Album Roundup

Music by Davey Jones
Issue 32 • October 2015

Featured in this roundup:
New Boss • Twee Boogie
American Holly • Four Ways To Say Goodbye Forever
Dead Professional • Young Hardware EP
Padfoot • I’ve Done My Waiting EP
James Tomberlin • Still Life with Orange

New Boss
Twee Boogie

Charlottesville • August 1, 2015

“Twee Boogie” is an appropriate name for much of the New Boss sound. The first half of the album, recorded with vocalist Carolyn Zelikow, acid washes Belle & Sebastian bounciness with The Velvet Underground. “Jungle Warfare” almost tilts in favor of uncomfortable cuteness except for the creepy jingle “I’m so happy I could hang myself.” I don’t know where part one went, but “Rock n Roll Pt. 2” is another fun jam with funny notions: “Oh, oh / How I’d like to go / But the doctor, he said no / So I guess you’re on your own.” By tracks six and seven, “Spaceface” and “Do I Have To,” Zelikow and the band find a balanced stride that reminds me of Rachel Haden’s collaborations with Weezer.

“Owls” kicks off the b-side with Jordan Perry on vocals and lead guitar plus Chelsea Blakely on keys and backup vocals. “Since You Been Gone” marks the end of the twee sound section, affecting a style that’s closer to the psych pop of The Apples in Stereo. “Dear Sir” and “Lenny” follow up, short and sweet, squeezing two of the juiciest guitar riffs out of the entire album.

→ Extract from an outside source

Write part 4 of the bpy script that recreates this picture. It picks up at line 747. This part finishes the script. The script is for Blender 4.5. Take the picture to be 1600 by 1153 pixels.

Apparently losing Blakely to grad school, the band will no doubt regroup again and push on to boogie frontiers three and four.

American Holly
Four Ways To Say Goodbye Forever

Richmond • September 5, 2015

Featuring production by Will Toledo, “Four Ways to Say Goodbye Forever” threatens you with a good time. With a swelling of swoony trumpets, “Sensitive Skin” finally confesses, “I am paralyzed by everything.” The duet, “Singapore Song,” feels like an anxious twist on Heavenly via Beck. A sauntering anthem to unspoken romantic thoughts, “Sound Sleepers” climaxes surfing both clean and distorted harmonies. A smitten tourist with a deceptively peppy beat, “Speaking Spanish” is an easy favorite: “I got nothing to say / Still got nothing to say / Now I’m falling in love.” If you dig this, check out “Something Soon” by Car Seat Headrest.

Dead Professional
Young Hardware EP

Harrisonburg • September 24, 2015

Dead Professional has damn fine aim and “Downtown at Sundown” hunts happy hour like Billy Joel writing “It’s Still Rock and Roll to Me” for the Footloose soundtrack. “You Heard What You Wanted” drives a maddening beat with strategic blues chords hypnotizing anyone not already on a train to New Orleans. “Call Me A Doctor” plays downtempo nurse, complete with guest female vocals. “I’m In The Dark” pretends it’s like the first two songs but tension builds with each palm-muted strum. Anyone left craving after “Sweet Surrender In The Bitter End” should look up their 2014 EP, Hard, Hard, Hard.

I’ve Done My Waiting EP

Virginia Beach • August 10, 2015

Padfoot is messing with emo spacetime. “I’ve Done My Waiting” sounds as if The Anniversary drifted into noodly guitar in the absence of a keyboardist, or maybe like The Appleseed Cast developed an obsession with harmonies and gang vocals. Young hipsters will talk about this music as giving them the feels. Meanwhile, thirty-something nostalgics might stop reminiscing about their mixtapes long enough to cough up some beer money. “Make Way For The Hurt Kid” will be your sad autumn anthem if you let it: “I should have pawned my guitar / and broken the rainy day jar / turned my pockets out / skipped town and headed South.

James Tomberlin
Still Life with Orange

Charlottesville • September 4, 2015

Singer-songwriter James Tomberlin serves up a sassy Americana dish. “Still Life with Orange” finds a balance between classic Arlo Guthrie and soulful folk a la Sean Hayes, throwing in a pinch of upright bass here and a dash of jazzy drums there. “Better Walk Right” breezes by with a sunny flow. “Find The Beauty” does so with precious xylophone flourishes. The lovesick lyrics of “Silk & Diamonds” are accented by the lonely whine of an electric guitar. “21 Years” is the highlight of the album, though it’s a lament that’s wiser and more polished than its title would suggest.